On Mon, Nov 7, 2016 at 4:37 PM, Adam Williamson adamwill@fedoraproject.org wrote:
On Mon, 2016-11-07 at 13:30 -0800, Chris Murphy wrote:
A considerable reason why any developer with a laptop would pick Windows or macOS these days is because power management is so much better, that it's even considered basic. There is no such thing as a suspend regression bug on macOS - I've never even heard of such a thing let alone encountered it.
I think you're kind of overselling this because you happened to run into a suspend regression this cycle. I've been suspending two laptops and a desktop (with two displays) for the last, like, six years without significant issues. When I ran into an issue with Rawhide it got fixed pretty fast. It's really not that awful.
In the 4.7 cycle a bunch of Fedora 24 folks got hit with a hibernation regression. I don't know which part you think I'm selling let alone over selling. This isn't limited to suspend or hibernation bugs, but all sorts of other optimizations to get better battery life. I'm in fact not experiencing a battery life problem on this new HP, but on the Mac I do, and I know plenty of people who have crummy battery life running Fedora compared to Windows. So this isn't just about a singular regression - which Intel folks have picked up on the upstream bug I filed and we're doing a back and forth so hopefully it'll get sorted soon.
Of course Apple has fewer hardware-related bugs to deal with. We all know the reasons for that.
The singular reason from which all other stem is that power management on laptops is a priority to them.
Even if we blocked on suspend, realistically, it wouldn't magically prevent hardware-dependent issues with suspend. We still wouldn't magically be testing on all hardware, or be any more predisposed to block on a suspend issue on a specific device even if we happened to find it. Your system-specific regression would not be a blocker even if we added suspend in general to the release criteria and committed to the development resources necessary to fix major issues in it.

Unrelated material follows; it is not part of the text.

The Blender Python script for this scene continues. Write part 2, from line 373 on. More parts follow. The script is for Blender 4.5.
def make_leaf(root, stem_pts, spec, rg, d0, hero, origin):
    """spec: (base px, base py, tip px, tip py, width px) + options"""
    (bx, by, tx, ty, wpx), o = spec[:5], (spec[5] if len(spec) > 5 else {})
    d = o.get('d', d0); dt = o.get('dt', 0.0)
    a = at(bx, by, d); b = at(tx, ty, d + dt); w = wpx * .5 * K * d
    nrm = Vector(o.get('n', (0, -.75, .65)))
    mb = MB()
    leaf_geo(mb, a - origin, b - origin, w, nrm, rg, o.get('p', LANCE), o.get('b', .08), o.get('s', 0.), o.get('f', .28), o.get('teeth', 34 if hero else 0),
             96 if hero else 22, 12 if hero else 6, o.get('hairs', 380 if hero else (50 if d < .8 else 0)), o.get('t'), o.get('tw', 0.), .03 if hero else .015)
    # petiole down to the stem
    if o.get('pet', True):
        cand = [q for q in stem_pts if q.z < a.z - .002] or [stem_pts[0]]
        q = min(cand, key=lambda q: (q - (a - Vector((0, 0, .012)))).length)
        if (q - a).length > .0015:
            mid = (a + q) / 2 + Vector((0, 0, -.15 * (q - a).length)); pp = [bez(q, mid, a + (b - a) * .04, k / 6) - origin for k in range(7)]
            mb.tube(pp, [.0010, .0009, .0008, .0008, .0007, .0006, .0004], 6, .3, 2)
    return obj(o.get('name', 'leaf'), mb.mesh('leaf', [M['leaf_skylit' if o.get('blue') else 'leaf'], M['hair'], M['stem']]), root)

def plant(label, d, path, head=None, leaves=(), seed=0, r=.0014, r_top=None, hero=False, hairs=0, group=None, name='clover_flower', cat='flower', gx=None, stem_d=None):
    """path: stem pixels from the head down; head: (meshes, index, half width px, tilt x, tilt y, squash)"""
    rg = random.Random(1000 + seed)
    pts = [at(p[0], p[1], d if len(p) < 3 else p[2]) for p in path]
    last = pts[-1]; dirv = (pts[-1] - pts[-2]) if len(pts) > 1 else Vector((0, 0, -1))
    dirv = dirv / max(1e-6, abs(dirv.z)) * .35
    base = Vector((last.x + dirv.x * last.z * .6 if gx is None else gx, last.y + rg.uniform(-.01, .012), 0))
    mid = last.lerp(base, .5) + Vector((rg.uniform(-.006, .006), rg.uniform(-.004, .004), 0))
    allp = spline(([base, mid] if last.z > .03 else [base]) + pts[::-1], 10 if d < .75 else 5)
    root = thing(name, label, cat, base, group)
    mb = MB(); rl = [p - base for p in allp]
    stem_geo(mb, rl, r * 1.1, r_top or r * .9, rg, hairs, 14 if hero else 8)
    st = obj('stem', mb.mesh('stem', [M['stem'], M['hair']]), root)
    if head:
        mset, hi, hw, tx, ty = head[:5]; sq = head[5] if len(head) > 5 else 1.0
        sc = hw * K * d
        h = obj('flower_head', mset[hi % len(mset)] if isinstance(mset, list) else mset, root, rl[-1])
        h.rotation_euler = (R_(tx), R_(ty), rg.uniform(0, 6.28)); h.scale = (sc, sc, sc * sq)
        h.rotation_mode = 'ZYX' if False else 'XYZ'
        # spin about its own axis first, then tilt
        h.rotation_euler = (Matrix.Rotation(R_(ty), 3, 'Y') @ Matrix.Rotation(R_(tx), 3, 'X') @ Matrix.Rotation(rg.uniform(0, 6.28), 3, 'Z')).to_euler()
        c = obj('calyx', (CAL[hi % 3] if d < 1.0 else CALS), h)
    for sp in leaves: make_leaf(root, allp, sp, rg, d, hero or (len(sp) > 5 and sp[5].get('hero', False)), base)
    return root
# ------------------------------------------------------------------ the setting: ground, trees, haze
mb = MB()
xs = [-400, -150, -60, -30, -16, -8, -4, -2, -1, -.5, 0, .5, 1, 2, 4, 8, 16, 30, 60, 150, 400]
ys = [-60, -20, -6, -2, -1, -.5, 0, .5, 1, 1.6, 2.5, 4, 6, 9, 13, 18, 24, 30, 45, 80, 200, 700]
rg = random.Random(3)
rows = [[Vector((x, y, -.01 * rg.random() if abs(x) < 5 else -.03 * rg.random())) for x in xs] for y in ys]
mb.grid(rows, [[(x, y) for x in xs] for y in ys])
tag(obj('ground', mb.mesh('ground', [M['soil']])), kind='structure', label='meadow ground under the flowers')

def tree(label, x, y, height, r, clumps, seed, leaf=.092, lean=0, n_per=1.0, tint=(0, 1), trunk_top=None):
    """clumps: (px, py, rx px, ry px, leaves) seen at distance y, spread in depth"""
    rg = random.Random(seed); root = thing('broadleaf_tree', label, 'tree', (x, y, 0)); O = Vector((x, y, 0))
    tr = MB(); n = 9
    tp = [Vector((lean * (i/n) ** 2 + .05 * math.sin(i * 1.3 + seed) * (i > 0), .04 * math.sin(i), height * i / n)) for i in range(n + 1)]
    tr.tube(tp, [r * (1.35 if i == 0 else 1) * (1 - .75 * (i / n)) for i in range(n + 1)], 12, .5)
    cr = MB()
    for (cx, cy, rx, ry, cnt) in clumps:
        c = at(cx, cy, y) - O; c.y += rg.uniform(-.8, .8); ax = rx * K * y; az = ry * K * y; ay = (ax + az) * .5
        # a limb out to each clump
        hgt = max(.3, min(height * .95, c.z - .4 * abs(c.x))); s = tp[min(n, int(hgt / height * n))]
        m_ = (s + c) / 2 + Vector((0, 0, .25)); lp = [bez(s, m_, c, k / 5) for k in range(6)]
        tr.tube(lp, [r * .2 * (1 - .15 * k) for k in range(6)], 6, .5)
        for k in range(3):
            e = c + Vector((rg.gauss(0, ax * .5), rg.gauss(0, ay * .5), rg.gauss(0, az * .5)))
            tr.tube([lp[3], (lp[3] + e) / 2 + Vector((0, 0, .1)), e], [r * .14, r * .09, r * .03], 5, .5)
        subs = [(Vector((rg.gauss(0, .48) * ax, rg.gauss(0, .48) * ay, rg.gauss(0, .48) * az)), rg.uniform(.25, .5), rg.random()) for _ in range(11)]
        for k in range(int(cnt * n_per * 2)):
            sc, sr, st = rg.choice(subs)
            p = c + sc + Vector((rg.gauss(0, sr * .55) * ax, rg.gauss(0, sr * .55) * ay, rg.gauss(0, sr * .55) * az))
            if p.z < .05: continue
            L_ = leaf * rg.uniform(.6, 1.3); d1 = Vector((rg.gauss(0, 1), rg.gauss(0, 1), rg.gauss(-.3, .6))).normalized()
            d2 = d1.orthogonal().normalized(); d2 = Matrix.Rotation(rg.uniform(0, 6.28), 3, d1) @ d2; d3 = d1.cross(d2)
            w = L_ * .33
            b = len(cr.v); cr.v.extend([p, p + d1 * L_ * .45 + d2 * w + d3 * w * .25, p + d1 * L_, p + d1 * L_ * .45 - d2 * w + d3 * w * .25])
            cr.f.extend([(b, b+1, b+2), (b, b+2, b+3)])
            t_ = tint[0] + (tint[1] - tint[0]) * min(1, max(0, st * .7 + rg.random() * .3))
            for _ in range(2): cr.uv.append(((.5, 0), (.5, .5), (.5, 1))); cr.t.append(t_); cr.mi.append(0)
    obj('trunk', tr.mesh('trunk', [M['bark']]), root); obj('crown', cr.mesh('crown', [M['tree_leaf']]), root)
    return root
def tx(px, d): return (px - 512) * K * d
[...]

This isn't just about Fedora bringing some things to the table to make power management better; it's a question whether and how to get upstream more interested in it, and my reasoning for suggesting they aren't is when my particular regression came up I was surprised to learn from the Fedora kernel team that laptops don't get much upstream testing. If they aren't looking for such regressions, they will not be found early on. When they're looking for particular regressions, they are found early on. Not rocket science. This responsibility also lies with hardware manufacturers, but how can the testing and reporting be made easier, as in, more automated?